(Given material):
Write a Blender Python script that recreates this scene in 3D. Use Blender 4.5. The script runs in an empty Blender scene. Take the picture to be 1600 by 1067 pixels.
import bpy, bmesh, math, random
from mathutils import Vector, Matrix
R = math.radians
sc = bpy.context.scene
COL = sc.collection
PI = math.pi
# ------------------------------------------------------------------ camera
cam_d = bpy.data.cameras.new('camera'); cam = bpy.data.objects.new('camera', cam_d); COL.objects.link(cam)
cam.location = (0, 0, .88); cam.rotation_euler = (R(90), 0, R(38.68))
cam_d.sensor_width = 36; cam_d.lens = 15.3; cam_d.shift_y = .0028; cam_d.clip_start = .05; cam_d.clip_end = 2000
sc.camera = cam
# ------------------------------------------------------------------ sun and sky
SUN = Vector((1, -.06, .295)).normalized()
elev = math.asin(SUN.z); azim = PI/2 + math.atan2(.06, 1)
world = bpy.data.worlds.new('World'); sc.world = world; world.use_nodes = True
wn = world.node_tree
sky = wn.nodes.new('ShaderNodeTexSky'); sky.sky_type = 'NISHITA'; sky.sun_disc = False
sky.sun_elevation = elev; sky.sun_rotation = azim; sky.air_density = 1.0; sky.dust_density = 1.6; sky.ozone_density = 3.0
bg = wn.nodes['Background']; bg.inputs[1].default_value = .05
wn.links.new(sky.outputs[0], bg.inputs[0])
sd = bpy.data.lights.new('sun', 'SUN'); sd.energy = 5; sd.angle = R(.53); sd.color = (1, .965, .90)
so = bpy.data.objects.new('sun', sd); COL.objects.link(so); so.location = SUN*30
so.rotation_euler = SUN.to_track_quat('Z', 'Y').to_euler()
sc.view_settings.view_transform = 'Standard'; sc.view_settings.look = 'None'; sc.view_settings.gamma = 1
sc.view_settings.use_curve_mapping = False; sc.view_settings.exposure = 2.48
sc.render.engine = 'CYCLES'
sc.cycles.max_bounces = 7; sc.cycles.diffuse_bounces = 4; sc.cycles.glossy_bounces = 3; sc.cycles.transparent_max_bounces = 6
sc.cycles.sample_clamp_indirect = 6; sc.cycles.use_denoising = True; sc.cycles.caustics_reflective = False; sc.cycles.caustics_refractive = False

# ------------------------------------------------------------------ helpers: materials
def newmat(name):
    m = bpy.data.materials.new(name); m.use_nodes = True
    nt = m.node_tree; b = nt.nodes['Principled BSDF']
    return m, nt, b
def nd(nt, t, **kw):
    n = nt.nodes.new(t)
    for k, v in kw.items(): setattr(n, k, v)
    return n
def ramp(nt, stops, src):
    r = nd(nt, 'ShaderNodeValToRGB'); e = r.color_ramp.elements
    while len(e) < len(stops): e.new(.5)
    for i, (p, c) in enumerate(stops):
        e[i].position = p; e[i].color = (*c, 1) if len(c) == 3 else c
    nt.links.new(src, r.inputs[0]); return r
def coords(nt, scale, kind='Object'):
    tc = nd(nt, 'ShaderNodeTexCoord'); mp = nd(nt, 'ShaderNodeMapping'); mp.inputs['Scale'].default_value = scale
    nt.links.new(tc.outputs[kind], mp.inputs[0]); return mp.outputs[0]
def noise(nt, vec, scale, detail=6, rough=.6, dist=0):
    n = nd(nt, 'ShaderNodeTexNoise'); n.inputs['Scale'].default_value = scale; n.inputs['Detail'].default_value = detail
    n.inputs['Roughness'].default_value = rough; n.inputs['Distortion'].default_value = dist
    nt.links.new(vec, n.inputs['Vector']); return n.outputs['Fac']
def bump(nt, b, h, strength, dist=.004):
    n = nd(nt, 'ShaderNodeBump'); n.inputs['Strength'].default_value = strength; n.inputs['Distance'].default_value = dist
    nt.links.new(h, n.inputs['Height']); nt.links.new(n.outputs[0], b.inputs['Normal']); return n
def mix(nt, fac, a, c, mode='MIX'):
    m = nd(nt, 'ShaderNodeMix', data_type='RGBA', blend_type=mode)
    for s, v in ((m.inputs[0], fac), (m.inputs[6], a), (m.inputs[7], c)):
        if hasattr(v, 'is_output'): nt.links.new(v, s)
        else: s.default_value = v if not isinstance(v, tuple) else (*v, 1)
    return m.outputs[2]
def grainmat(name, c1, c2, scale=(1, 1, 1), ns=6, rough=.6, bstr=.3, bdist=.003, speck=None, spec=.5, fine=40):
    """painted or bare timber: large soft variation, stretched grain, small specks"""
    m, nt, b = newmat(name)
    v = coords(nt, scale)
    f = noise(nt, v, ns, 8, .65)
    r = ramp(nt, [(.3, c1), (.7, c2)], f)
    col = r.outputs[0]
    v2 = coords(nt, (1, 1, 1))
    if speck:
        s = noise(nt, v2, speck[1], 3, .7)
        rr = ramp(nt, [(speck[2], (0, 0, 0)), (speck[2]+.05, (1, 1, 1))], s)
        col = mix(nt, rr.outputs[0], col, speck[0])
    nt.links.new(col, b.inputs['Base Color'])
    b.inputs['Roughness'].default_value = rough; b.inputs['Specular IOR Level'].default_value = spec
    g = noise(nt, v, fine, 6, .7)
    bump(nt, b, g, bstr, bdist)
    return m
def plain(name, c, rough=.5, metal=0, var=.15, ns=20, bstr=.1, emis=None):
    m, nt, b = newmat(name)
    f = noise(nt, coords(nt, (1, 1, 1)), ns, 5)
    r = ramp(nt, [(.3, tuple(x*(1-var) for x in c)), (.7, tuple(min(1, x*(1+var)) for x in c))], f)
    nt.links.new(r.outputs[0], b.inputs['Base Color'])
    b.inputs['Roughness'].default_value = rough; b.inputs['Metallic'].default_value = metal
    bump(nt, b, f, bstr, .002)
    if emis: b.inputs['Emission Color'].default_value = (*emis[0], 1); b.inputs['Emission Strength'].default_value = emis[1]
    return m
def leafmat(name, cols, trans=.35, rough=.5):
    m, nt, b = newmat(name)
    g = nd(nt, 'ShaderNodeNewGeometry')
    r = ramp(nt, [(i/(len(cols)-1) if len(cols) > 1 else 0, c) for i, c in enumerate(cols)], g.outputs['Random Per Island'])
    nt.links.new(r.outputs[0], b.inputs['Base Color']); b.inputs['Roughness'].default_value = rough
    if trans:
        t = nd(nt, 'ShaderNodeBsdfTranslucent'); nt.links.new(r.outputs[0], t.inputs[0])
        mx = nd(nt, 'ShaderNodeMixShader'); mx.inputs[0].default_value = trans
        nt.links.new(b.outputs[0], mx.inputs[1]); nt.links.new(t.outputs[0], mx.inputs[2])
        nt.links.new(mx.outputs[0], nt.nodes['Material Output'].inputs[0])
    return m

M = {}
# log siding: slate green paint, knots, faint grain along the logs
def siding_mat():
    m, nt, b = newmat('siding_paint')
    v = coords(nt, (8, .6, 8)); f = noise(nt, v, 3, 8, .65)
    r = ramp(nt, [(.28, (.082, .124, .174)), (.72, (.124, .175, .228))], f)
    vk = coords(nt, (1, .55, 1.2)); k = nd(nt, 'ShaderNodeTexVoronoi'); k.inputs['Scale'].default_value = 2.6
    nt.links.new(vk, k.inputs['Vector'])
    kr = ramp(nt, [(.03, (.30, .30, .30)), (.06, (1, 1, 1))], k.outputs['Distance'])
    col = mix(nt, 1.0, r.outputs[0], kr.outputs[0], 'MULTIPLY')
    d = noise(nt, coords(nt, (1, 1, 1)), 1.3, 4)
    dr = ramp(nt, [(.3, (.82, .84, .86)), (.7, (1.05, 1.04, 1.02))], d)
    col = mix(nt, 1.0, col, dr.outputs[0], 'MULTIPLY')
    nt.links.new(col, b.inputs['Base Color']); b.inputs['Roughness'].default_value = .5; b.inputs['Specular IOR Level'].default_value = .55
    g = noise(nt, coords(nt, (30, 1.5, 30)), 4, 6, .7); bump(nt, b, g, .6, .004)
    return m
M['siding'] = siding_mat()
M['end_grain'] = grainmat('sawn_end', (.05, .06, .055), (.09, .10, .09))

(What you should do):
Of the lines in this data, how many contain "scene"? Reply with only the number.

(Solution to the problem):
2